Take for example, “the President’s Book” in the movie: whether it exists or not is questionable and whether or not it can be found in the Library of Congress also remains relatively unknown. For history buffs out there, the truth may be quite attainable. As for the rest of us, we’re content to watch a film with Nicholas Cage and accept it as the truth.
However, from more of a film-based point of view, the movie proved quite comical in accidental proportions. To have both Benjamin Gate and his wife to get back together at the end along with his parents who had been separated for more than two decades seemed unlikely to say the least. Of course, it gave the audience the warm, fuzzy feeling as they left the theater, knowing that two loves had made it through the thick and thin (more thin than thick in this movie), but in realistic consideration, it’s laughable that these couples would miraculously both make it back together.

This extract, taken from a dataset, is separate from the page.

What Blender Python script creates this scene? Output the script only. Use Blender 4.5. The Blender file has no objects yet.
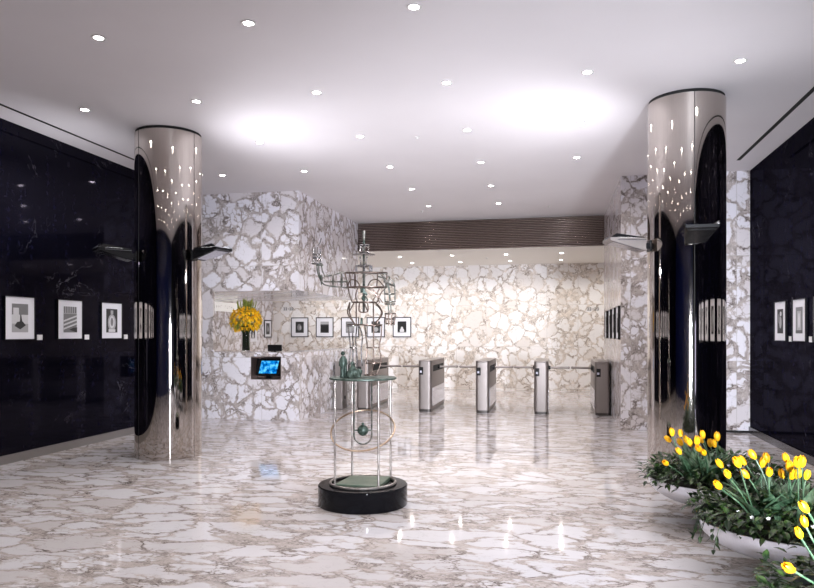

Also, there appeared to have a “for the young and old” quality about the movie, not only in quality but in the course of action the characters took. While beneath the Black Hills in South Dakota, the elderly adventurers managed to become separated with the rest of the explorers (who were lucky enough to find the passageway to the treasure within about 30 seconds). Luckily enough, there were two adventure paths: the easier for the more elderly and the harder path for the keen adventurers we’ve grown to know and love. In the end, both parties made it to the treasure room without casualties and without respect to the fact that the senior Gateses probably wouldn’t have been about to pursue Adventure Path One in a realistic situation.
What caused me to smother giggles in the theater took the form of Benjamin Gates’ unsurpassed knowledge in virtually everything. It only takes a few cinematic moments for actor Nicholas Cage to stare up into the lens of the camera and utter some dramatic conclusion that seemingly took him about 15 seconds to think of. And there I am, in the back of the theater, busting a gut because it’s too unbelievable, even for a film which proposes impossible plans: such as stealing the Declaration of Independence (National Treasure) and this time, kidnapping the President of the United States.
Full of twists and turns (though unbelievable at that), National Treasure 2 had me rooting for Benjamin Gate along with his wife, Abigail, and best friend, Riley Poole to be thrown into jail. Though watching them get off without a hitch makes me warm and fuzzy inside, I know that I’d be even quainter if they had at least spent a few hours in jail for their misconduct and the various laws broken throughout both movies. If a third National Treasure should be made, I expect all the heroes and heroines to spend some time in jail so the audience takes away from the theater the fact that no one can get away with stealing national documents or kidnapping important political figures.
“It’s sort of a puzzle. And you’re good at puzzles, so I know you can figure it out.”